PRESIDENT Jacques Chirac travels to Washington today armed with his new found credentials as a campaigner for world nuclear disarmament. He announced the end of all French nuclear testing on Monday, two days after France's sixth test explosion in the South Pacific since September.
The President clearly intends to use this new virtue as a means of negotiating defence issues on an equal footing with the US.
His Defence Minister, Mr Charles Millon, reiterated yesterday that France would now work for a complete end to all nuclear testing in the world, with a veiled criticism aimed at the US.
"We said in advance that this would be our last series of tests and we would stop them completely afterwards, but others said "We are stopping tests but we may continue them a bit" he said.
He was referring to the French view that the US may try to seek a loophole in the Comprehensive Test Ban Treaty now being negotiated in Geneva to allow Washington to resume tests for miniaturised weapons or in exceptional circumstances. Mr Millon said the tests had been "a 100 per cent success" and would allow France to replace blasts with computer simulation.
President Chirac will propose an equal partnership between Europe and the US on European security during his three day visit, his spokeswoman, Ms Catherine Colonna, said.
He would discuss with President Clinton "the new European and transatlantic security architecture for the 21st century."
Meanwhile, the international community continued to give a cautious welcome to France's announcement.
While EU member states expressed polite enthusiasm, many Asian and Pacific nations remained indignant about Mr Chirac's volte face.
The German Chancellor, Dr Helmut Kohl, praised Mr Chirac for not carrying out two further tests originally scheduled. "President Chirac has thus kept his word by completing the series of tests at the earliest moment possible," he said.
The Australian Prime Minister, Mr Paul Keating, said "The fact, that he has announced their cessation is welcome, but they should never have been announced in the first place."
The Prime Minister of New Zealand, Mr Jim Bolger, said the Pacific would be watching France "with a careful eye for some years now to see whether or not there's anything else they're going to go back on."
A spokesman for the Russian Foreign Ministry, Mr Grigory Karasin, said Russia greeted the news "with satisfaction", adding that it saw a moratorium on experiments on nuclear weapons as "a great contribution to ending all nuclear tests."

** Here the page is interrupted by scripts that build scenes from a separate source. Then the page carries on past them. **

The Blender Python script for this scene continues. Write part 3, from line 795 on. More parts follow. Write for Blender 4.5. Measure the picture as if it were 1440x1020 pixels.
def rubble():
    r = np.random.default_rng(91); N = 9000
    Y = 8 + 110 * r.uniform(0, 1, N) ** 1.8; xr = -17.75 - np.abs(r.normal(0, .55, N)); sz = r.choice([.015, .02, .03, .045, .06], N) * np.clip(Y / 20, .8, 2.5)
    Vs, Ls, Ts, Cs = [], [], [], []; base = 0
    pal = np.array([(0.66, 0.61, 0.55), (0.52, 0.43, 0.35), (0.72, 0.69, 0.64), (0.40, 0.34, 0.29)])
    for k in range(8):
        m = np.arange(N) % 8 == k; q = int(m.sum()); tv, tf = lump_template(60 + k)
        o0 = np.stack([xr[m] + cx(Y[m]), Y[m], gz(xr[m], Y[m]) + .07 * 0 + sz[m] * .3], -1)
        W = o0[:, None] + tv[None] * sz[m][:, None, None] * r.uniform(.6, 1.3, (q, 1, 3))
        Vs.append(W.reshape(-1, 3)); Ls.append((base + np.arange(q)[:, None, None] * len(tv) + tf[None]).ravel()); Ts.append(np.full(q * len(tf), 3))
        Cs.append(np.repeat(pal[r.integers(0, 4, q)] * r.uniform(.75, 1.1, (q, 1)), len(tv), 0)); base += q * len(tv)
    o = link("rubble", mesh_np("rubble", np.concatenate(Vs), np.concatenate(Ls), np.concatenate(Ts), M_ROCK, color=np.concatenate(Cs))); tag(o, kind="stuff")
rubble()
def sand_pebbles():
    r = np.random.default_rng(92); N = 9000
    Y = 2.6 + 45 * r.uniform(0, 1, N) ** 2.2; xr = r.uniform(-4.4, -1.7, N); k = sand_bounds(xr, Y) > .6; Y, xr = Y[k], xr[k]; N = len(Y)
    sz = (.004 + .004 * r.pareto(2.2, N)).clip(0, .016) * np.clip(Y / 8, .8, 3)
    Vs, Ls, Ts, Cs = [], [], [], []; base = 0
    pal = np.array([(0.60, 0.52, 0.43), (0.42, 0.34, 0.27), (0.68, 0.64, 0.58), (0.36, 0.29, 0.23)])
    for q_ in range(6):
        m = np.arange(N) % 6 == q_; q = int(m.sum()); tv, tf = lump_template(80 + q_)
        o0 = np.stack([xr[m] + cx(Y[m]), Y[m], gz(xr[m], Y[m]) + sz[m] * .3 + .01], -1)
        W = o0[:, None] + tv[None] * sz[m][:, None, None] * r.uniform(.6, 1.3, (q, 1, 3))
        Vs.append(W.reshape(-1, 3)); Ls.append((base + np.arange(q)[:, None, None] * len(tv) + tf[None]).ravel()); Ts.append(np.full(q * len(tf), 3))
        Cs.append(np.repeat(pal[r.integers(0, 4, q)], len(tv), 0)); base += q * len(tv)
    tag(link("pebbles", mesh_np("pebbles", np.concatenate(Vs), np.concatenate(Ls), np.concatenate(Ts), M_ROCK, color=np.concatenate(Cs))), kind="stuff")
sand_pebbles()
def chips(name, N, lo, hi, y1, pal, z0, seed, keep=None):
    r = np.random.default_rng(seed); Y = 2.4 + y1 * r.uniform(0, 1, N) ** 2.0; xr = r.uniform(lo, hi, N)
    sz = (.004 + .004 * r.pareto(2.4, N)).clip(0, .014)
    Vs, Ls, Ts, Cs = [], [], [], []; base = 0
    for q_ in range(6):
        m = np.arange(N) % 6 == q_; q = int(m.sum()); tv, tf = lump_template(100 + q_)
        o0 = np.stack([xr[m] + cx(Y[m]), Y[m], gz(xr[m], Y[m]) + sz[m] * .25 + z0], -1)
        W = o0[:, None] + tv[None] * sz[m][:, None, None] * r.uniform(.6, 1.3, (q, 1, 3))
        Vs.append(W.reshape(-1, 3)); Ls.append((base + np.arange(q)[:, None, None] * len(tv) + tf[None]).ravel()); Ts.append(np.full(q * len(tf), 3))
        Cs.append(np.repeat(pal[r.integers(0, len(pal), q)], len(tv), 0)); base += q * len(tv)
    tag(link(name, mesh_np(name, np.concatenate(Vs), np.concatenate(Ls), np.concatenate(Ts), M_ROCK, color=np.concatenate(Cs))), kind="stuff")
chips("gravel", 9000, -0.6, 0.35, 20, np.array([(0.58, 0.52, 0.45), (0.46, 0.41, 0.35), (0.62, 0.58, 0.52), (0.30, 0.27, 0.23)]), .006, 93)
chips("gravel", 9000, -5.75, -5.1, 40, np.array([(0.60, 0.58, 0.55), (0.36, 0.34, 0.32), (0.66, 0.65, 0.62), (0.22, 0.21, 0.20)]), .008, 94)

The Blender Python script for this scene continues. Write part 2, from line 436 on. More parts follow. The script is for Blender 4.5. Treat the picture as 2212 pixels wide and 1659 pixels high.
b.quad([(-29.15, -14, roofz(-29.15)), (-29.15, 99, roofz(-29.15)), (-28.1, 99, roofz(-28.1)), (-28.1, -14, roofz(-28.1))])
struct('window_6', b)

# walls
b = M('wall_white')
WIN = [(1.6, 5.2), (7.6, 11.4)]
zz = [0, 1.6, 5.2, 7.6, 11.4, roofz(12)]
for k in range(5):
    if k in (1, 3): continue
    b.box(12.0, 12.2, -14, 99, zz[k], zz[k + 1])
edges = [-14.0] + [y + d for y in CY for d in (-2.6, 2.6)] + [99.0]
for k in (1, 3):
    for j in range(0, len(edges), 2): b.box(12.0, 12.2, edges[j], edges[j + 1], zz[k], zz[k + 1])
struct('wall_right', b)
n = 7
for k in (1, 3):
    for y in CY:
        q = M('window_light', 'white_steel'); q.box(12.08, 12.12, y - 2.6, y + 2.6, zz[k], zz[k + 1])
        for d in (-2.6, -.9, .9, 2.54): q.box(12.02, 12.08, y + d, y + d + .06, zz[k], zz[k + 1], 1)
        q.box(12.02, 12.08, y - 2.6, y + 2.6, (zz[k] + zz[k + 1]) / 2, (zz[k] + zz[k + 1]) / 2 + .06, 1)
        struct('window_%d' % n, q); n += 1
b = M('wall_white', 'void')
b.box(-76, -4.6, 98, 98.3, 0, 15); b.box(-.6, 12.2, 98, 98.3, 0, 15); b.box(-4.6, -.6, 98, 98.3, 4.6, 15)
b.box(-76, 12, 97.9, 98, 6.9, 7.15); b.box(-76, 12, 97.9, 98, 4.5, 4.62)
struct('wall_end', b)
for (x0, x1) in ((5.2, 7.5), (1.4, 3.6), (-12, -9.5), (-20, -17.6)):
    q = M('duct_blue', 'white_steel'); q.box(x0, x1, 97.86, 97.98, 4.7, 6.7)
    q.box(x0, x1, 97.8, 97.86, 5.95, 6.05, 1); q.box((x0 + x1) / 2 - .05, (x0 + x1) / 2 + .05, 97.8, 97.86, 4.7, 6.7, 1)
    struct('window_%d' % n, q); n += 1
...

Among the five official nuclear powers only China said that, while it noted France's decision, it would continue to pursue its nuclear tests until the Complete Test Ban Treaty came into operation, arguing that it had done fewer tests than other states.
The coral atoll test centres of Mururoa and Fangataufa, where France has carried out its nuclear blasts since the late l960s, are to be dismantled, it emerged yesterday, after the president of the French Polynesian government, Mr Gaston Flosse, met President Chirac in Paris.

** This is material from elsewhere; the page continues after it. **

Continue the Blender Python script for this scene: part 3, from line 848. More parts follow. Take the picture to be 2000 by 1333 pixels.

After discussions on the future of the 130 islands whose economies have largely depended on the bomly for 30 years, Mr Flosse said" that France had promised to pay nearly a billion francs a year to Polynesia for the next 10 years while they reconverted to tourism, fishing and agriculture for their post nuclear future.
Meanwhile in French Polynesian authorities hailed a new era, and spoke of the "excesses" of Australia, New Zealand and the Greenpeace pressure group.
The head of the Polynesian independence movement, Mr Oscar Temaru, said Mr Chirac was "bequeathing us two nuclear waste bins as a legacy that will remain forever frozen in the belly of our Mother Earth."